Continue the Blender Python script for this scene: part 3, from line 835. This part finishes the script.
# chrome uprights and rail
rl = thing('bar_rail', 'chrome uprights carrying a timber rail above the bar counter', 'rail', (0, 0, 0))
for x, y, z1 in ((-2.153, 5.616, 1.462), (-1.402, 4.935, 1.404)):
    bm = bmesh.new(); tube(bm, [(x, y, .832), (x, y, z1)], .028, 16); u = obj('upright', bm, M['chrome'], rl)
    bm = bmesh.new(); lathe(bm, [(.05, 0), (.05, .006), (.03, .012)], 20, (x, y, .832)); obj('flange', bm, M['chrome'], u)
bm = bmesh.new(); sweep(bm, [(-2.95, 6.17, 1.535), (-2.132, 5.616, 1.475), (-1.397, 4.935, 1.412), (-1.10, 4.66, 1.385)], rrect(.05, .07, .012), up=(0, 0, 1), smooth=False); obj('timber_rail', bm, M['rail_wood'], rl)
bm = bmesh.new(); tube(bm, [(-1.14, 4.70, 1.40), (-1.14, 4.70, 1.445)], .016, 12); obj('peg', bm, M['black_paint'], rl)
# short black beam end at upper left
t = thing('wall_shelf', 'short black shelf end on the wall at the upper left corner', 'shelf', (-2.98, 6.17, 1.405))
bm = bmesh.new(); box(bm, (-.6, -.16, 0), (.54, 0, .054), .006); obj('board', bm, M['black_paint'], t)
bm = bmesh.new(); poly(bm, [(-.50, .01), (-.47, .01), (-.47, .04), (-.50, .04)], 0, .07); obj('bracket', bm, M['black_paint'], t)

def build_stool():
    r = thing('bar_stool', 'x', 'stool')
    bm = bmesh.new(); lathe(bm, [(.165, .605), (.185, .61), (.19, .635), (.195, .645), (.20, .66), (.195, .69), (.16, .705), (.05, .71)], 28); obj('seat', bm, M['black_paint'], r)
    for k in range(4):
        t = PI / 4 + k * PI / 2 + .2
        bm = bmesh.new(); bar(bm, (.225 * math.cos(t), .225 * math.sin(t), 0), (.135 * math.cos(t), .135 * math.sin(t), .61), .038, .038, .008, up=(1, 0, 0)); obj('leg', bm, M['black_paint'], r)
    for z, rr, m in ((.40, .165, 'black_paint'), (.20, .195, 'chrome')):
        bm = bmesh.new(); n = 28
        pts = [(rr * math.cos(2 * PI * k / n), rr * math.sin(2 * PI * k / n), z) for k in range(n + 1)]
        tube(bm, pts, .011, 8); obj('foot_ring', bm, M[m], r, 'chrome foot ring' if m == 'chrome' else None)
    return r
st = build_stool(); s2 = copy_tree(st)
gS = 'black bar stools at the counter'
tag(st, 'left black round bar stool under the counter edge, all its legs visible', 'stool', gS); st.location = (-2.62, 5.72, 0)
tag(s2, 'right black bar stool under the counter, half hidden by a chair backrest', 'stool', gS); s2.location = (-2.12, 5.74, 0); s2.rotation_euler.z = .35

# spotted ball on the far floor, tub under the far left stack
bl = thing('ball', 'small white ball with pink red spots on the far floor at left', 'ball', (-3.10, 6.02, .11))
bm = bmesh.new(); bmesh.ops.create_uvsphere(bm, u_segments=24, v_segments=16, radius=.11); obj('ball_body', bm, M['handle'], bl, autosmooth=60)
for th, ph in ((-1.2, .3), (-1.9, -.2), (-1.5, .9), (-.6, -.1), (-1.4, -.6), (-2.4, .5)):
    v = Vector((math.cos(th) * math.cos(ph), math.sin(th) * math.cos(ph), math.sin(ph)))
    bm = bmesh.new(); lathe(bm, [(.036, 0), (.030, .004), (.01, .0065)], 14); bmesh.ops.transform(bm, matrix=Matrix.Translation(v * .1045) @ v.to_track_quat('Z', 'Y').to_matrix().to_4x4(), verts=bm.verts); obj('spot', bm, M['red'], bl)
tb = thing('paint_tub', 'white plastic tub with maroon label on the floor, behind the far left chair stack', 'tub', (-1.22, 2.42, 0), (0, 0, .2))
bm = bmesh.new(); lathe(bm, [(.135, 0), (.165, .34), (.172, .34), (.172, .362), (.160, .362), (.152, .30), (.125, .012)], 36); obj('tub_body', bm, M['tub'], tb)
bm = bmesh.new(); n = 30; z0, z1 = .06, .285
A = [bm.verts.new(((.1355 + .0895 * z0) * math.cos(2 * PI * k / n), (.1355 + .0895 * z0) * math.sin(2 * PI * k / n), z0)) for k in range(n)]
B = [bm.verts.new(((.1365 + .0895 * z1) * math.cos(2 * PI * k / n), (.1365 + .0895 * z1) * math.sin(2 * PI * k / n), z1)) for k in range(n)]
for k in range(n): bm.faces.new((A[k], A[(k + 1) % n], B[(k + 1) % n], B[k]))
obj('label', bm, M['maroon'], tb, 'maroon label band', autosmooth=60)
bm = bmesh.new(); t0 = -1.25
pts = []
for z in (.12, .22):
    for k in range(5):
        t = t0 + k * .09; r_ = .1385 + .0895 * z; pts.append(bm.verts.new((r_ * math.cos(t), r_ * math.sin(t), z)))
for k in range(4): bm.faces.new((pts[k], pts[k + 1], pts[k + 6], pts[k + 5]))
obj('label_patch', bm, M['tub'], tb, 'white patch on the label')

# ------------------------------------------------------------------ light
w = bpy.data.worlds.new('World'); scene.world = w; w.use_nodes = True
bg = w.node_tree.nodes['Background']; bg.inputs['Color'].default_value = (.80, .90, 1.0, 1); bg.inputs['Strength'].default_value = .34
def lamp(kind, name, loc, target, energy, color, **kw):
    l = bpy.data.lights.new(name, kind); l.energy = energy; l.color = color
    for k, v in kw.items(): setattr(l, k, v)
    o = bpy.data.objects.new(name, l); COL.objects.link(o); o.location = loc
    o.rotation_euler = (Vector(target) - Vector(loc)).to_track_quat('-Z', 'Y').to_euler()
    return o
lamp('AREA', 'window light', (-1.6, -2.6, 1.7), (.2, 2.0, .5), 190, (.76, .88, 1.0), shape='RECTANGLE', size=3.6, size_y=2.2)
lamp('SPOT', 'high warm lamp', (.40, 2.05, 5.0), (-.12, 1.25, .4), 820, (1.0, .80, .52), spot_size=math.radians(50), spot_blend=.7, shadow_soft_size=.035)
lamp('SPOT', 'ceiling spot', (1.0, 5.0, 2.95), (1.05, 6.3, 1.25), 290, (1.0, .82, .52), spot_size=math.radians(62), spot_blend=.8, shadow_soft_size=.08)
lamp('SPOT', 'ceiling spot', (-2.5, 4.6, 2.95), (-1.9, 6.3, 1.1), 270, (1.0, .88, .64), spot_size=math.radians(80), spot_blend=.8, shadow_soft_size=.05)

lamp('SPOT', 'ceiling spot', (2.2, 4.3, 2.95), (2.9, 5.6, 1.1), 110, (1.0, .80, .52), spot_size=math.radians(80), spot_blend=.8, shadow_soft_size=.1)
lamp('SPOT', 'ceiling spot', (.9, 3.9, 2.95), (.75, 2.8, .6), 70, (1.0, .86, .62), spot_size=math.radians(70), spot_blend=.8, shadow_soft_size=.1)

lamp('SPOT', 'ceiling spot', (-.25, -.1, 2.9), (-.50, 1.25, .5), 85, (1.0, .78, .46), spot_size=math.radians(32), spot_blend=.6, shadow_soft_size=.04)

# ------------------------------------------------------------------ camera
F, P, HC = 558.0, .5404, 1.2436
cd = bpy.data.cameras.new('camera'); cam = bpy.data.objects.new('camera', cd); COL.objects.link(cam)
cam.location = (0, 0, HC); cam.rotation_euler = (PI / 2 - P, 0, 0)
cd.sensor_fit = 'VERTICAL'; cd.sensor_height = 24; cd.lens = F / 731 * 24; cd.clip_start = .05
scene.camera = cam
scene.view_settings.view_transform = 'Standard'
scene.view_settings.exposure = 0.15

=====

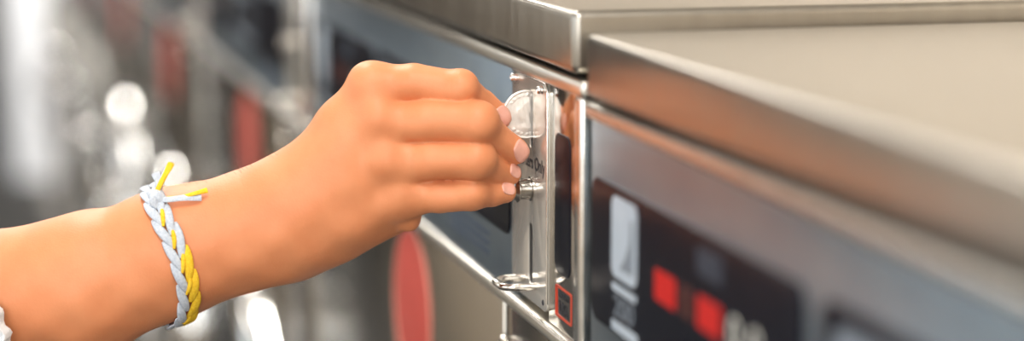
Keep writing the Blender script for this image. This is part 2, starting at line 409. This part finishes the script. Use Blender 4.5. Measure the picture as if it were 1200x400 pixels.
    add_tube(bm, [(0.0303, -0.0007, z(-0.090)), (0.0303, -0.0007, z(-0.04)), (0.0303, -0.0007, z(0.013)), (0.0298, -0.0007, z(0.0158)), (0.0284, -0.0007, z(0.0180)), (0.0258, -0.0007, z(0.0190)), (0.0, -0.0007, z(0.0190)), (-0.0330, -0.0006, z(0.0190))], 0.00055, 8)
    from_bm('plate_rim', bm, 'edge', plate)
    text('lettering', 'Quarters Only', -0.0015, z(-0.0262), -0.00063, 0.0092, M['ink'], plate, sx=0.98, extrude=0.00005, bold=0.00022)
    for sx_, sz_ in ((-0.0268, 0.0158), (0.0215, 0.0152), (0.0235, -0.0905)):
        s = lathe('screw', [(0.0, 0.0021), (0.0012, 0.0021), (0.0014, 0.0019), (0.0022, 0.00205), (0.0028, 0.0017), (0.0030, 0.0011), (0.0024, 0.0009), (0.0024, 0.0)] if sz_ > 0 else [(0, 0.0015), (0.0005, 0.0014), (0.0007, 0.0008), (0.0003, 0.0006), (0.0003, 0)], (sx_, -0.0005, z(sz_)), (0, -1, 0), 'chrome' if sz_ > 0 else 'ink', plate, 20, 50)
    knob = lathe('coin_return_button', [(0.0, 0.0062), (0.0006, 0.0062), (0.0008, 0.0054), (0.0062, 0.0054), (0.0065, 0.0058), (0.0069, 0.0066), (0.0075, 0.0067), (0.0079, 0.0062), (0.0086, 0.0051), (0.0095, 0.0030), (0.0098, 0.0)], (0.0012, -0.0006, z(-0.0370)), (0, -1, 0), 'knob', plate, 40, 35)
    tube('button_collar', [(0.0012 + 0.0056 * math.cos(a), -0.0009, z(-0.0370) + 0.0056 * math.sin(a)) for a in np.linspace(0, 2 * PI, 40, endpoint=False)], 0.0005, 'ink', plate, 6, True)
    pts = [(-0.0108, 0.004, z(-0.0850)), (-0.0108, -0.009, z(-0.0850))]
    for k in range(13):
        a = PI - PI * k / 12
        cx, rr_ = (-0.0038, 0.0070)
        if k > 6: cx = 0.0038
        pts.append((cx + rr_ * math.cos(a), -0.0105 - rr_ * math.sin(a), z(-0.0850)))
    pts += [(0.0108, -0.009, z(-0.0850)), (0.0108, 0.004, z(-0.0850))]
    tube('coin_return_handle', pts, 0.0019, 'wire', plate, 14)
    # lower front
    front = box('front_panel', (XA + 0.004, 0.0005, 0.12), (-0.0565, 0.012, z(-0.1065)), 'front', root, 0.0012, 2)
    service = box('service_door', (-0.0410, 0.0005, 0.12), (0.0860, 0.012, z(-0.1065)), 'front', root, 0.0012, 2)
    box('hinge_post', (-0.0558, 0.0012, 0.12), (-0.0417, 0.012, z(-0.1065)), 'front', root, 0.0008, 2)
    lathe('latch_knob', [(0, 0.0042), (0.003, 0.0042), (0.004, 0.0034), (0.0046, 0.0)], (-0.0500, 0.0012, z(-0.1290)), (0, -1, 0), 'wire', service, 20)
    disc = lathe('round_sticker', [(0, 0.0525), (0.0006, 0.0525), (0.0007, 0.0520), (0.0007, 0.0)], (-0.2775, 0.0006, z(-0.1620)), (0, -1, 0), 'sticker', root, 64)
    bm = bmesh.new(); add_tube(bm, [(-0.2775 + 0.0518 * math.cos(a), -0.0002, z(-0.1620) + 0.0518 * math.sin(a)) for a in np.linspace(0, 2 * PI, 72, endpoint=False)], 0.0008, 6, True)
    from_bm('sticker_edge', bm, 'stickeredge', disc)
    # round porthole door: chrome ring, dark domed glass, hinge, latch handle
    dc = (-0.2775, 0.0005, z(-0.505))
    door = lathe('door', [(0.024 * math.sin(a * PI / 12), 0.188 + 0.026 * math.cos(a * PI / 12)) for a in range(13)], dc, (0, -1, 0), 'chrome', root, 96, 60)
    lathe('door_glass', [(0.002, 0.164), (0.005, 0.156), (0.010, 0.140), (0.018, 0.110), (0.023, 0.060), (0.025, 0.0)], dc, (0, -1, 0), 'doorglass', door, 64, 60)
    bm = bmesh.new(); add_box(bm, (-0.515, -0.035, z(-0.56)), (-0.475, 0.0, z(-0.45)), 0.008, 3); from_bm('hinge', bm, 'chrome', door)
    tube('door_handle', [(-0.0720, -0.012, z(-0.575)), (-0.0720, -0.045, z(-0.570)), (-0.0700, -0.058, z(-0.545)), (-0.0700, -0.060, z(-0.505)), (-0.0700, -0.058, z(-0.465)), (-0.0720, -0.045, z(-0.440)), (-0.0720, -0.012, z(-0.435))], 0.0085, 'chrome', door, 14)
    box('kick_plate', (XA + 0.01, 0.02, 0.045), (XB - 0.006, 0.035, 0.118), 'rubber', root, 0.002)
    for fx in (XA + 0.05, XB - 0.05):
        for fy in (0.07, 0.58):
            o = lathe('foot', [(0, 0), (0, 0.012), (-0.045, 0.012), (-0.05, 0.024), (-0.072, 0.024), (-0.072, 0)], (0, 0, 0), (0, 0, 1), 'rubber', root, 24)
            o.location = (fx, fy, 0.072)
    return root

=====

• **Exercise directions**: Give again the lines from the one with "Continue the Blender" to the one with "obj('bracket', bm, M['black_paint'], t)", both lines included, exactly and with no other line.

• **Answer to the problem**:
Continue the Blender Python script for this scene: part 3, from line 835. This part finishes the script.
# chrome uprights and rail
rl = thing('bar_rail', 'chrome uprights carrying a timber rail above the bar counter', 'rail', (0, 0, 0))
for x, y, z1 in ((-2.153, 5.616, 1.462), (-1.402, 4.935, 1.404)):
    bm = bmesh.new(); tube(bm, [(x, y, .832), (x, y, z1)], .028, 16); u = obj('upright', bm, M['chrome'], rl)
    bm = bmesh.new(); lathe(bm, [(.05, 0), (.05, .006), (.03, .012)], 20, (x, y, .832)); obj('flange', bm, M['chrome'], u)
bm = bmesh.new(); sweep(bm, [(-2.95, 6.17, 1.535), (-2.132, 5.616, 1.475), (-1.397, 4.935, 1.412), (-1.10, 4.66, 1.385)], rrect(.05, .07, .012), up=(0, 0, 1), smooth=False); obj('timber_rail', bm, M['rail_wood'], rl)
bm = bmesh.new(); tube(bm, [(-1.14, 4.70, 1.40), (-1.14, 4.70, 1.445)], .016, 12); obj('peg', bm, M['black_paint'], rl)
# short black beam end at upper left
t = thing('wall_shelf', 'short black shelf end on the wall at the upper left corner', 'shelf', (-2.98, 6.17, 1.405))
bm = bmesh.new(); box(bm, (-.6, -.16, 0), (.54, 0, .054), .006); obj('board', bm, M['black_paint'], t)
bm = bmesh.new(); poly(bm, [(-.50, .01), (-.47, .01), (-.47, .04), (-.50, .04)], 0, .07); obj('bracket', bm, M['black_paint'], t)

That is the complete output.